Colombian gymnast Luisa Blanco is living one dream while on the verge of achieving another.
The 21-year-old made her Pan American Games debut on Sunday (22 October 2023) in Santiago, Chile, some five years after competing for the first time internationally as a senior at the 2018 International Gymnix, representing Team USA.
"It's literally the biggest thing that I can come out here and represent where my parents are from and where my family's from. I've grown up Colombian my whole life," Blanco told Olympics.com after competition. "Despite living in the States, I've always had close ties to my heritage, so it's a really full-circle moment for me."

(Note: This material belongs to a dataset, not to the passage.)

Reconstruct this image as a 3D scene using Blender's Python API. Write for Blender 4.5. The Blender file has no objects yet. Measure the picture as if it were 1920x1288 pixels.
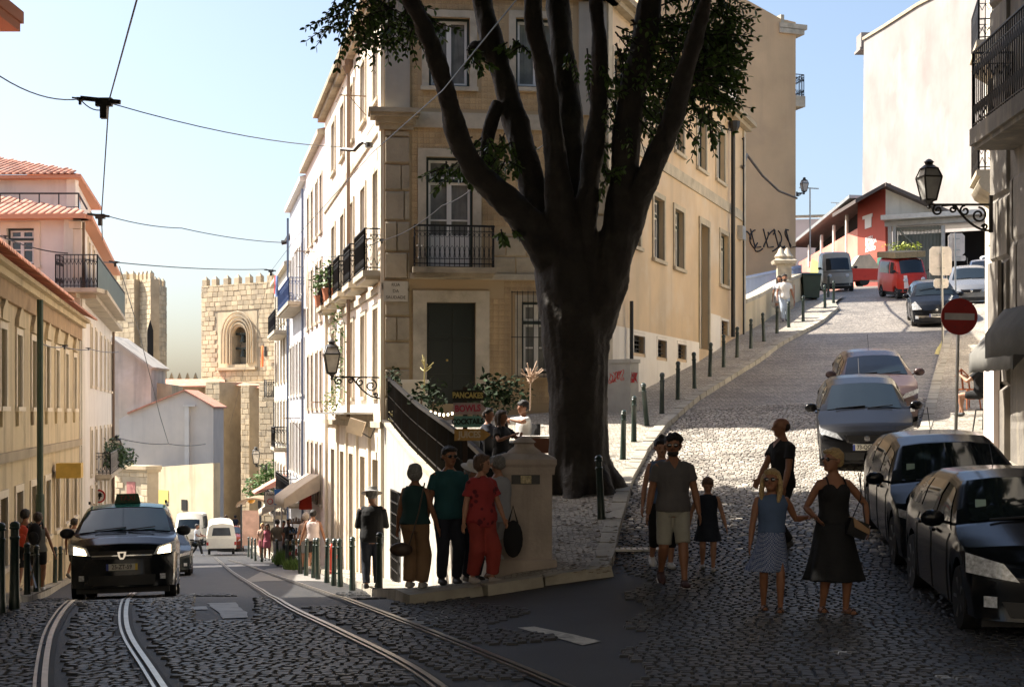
import bpy, bmesh, math, random
import numpy as np
from mathutils import Vector, Matrix, noise
random.seed(7); np.random.seed(7)
SC = bpy.context.scene
COL = SC.collection
R = math.radians
# ------------------------------------------------------------------ camera
F = 2667.0; CX = 960.0; HZ = 775.0           # focal length in photo pixels, centre column, eye-level row
cam = bpy.data.cameras.new('camera'); cam.lens = 50.0; cam.sensor_width = 36.0
cam.shift_y = (HZ-644.0)/1920.0; cam.clip_start = 0.1; cam.clip_end = 2000
co = bpy.data.objects.new('camera', cam); COL.objects.link(co); co.location = (0, 0, 0); co.rotation_euler = (R(90), 0, 0)
SC.camera = co
# ------------------------------------------------------------------ sky and sun
SUN_EL = R(48); SUN_AZ = math.atan2(-.95, .31)
sdir = Vector((math.sin(SUN_AZ)*math.cos(SUN_EL), math.cos(SUN_AZ)*math.cos(SUN_EL), math.sin(SUN_EL)))
w = bpy.data.worlds.new('World'); SC.world = w; w.use_nodes = True
nt = w.node_tree; nt.nodes.clear()
sky = nt.nodes.new('ShaderNodeTexSky'); sky.sky_type = 'NISHITA'; sky.sun_disc = False
sky.sun_elevation = SUN_EL; sky.sun_rotation = SUN_AZ; sky.altitude = 50; sky.air_density = 1.0; sky.dust_density = 3.2; sky.ozone_density = 1.2
bg = nt.nodes.new('ShaderNodeBackground'); bg.inputs[1].default_value = 0.092
wo = nt.nodes.new('ShaderNodeOutputWorld'); nt.links.new(sky.outputs[0], bg.inputs[0]); nt.links.new(bg.outputs[0], wo.inputs[0])
sl = bpy.data.lights.new('sun', 'SUN'); sl.energy = 5.0; sl.angle = R(.5); sl.color = (1, .93, .82)
so = bpy.data.objects.new('sun', sl); COL.objects.link(so); so.rotation_euler = sdir.to_track_quat('Z', 'Y').to_euler()
SC.view_settings.view_transform = 'Standard'; SC.view_settings.look = 'None'
SC.view_settings.exposure = 1.42; SC.view_settings.gamma = 1.0; SC.view_settings.use_curve_mapping = False
SC.render.engine = 'CYCLES'
# ------------------------------------------------------------------ materials
MATS = {}
def mat(name, col, rough=.8, n=None, stain=None, b=None, metal=0., spec=.5, coat=0., emit=None, rnd=0., streak=None, trans=0.):
    """n=(scale, amount) colour noise; stain=(scale, amount, colour); streak=(scale, amount, colour) vertical runs; b=(scale, strength) bump"""
    if name in MATS: return MATS[name]
    m = bpy.data.materials.new(name); m.use_nodes = True; t = m.node_tree; N = t.nodes; L = t.links
    p = N['Principled BSDF']; p.inputs['Roughness'].default_value = rough; p.inputs['Metallic'].default_value = metal
    p.inputs['Specular IOR Level'].default_value = spec; p.inputs['Coat Weight'].default_value = coat; p.inputs['Coat Roughness'].default_value = .04
    p.inputs['Base Color'].default_value = (*col, 1)
    if trans: p.inputs['Transmission Weight'].default_value = trans
    if emit: p.inputs['Emission Color'].default_value = (*emit[0], 1); p.inputs['Emission Strength'].default_value = emit[1]
    geo = N.new('ShaderNodeNewGeometry'); pos = geo.outputs['Position']
    def nz(scale, det=4, vec=pos):
        q = N.new('ShaderNodeTexNoise'); q.inputs['Scale'].default_value = scale; q.inputs['Detail'].default_value = det; q.inputs['Roughness'].default_value = .6
        L.new(vec, q.inputs['Vector']); return q.outputs['Fac']
    def ramp(f, a, c):
        r = N.new('ShaderNodeMapRange'); r.inputs[1].default_value = a; r.inputs[2].default_value = c; L.new(f, r.inputs[0]); return r.outputs[0]
    cur = None
    def mix(fac, c2, mode='MIX', f=None):
        nonlocal cur
        x = N.new('ShaderNodeMix'); x.data_type = 'RGBA'; x.blend_type = mode
        if cur is None: x.inputs[6].default_value = (*col, 1)
        else: L.new(cur, x.inputs[6])
        x.inputs[7].default_value = (*c2, 1) if not hasattr(c2, 'links') else (1, 1, 1, 1)
        if hasattr(c2, 'links'): L.new(c2, x.inputs[7])
        if fac is not None: L.new(fac, x.inputs[0])
        cur = x.outputs[2]; return x
    if n:
        f = nz(n[0]); r = N.new('ShaderNodeMapRange'); r.inputs[1].default_value = .25; r.inputs[2].default_value = .75
        r.inputs[3].default_value = 1-n[1]; r.inputs[4].default_value = 1+n[1]; L.new(f, r.inputs[0])
        v = N.new('ShaderNodeVectorMath'); v.operation = 'SCALE'; v.inputs[0].default_value = col; L.new(r.outputs[0], v.inputs['Scale']); cur = v.outputs[0]
    if rnd:
        oi = N.new('ShaderNodeObjectInfo'); r = N.new('ShaderNodeMapRange'); r.inputs[3].default_value = 1-rnd; r.inputs[4].default_value = 1+rnd
        L.new(geo.outputs['Random Per Island'], r.inputs[0])
        a = N.new('ShaderNodeMath'); a.operation = 'ADD'; L.new(oi.outputs['Random'], a.inputs[0]); L.new(geo.outputs['Random Per Island'], a.inputs[1])
        fr = N.new('ShaderNodeMath'); fr.operation = 'FRACT'; L.new(a.outputs[0], fr.inputs[0]); L.new(fr.outputs[0], r.inputs[0])
        v = N.new('ShaderNodeVectorMath'); v.operation = 'SCALE'
        if cur is None: v.inputs[0].default_value = col
        else: L.new(cur, v.inputs[0])
        L.new(r.outputs[0], v.inputs['Scale']); cur = v.outputs[0]
    if stain: 
        f = ramp(nz(stain[0], 6), .52, .72); mm = N.new('ShaderNodeMath'); mm.operation = 'MULTIPLY'; mm.inputs[1].default_value = stain[1]; L.new(f, mm.inputs[0]); mix(mm.outputs[0], stain[2])
    if streak:
        mp = N.new('ShaderNodeMapping'); mp.inputs['Scale'].default_value = (1, 1, .09); L.new(pos, mp.inputs[0])
        f = ramp(nz(streak[0], 5, mp.outputs[0]), .5, .72); mm = N.new('ShaderNodeMath'); mm.operation = 'MULTIPLY'; mm.inputs[1].default_value = streak[1]; L.new(f, mm.inputs[0]); mix(mm.outputs[0], streak[2])
    if cur is not None: L.new(cur, p.inputs['Base Color'])
    if b:
        bu = N.new('ShaderNodeBump'); bu.inputs['Strength'].default_value = b[1]; bu.inputs['Distance'].default_value = .02
        L.new(nz(b[0], 5), bu.inputs['Height']); L.new(bu.outputs[0], p.inputs['Normal'])
    MATS[name] = m; return m
def nodes(m): return m.node_tree.nodes, m.node_tree.links, m.node_tree.nodes['Principled BSDF']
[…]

After two of three subdivisions, Blanco sits sixth in the all-around standings and is the highest ranked, Olympic quota-eligible athlete behind three Americans and two Mexicans, two NOCs that have maxed out their Paris 2024 quotas in women's artistic gymnastics.
In Monday's all-around final, a repeat performance would be a crowning achievement.
"I feel like I can't even put my head there yet," she admitted. "It would be a dream come true and I know everyone says it, but you work your entire life for this and you just want to enjoy it so I'm not even thinking about it."
Luisa Blanco: Working under Suni Lee's coach and studying for a master's
That Blanco is even competing in elite gymnastics is a feat in and of itself.
She somehow balances training in Minneapolis under coach Jess Graba - who also looks after Olympic all-around champion Sunisa Lee - with her final year at the University of Alabama where she is studying for a master's degree.
"It's been a crazy ride. I've been going since NCAAs in April. I started training with Jess in the summer and then it was back and forth, bouncing from Bama to Minnesota, and then competing in Colombia," Blanco said of her schedule. "All the fun things, all while getting a master's degree, so it's been a heck of a ride."
One well worth it and one she would have made earlier in her career had something not been missing.
"It's a long time coming. I wanted to do it since I was little. Unfortunately, just the situation I was in and my love for the sport just wasn't there," Blanco explained. "But I've regained it a lot in college so, in my last year, I just figured I want to go out with no regrets."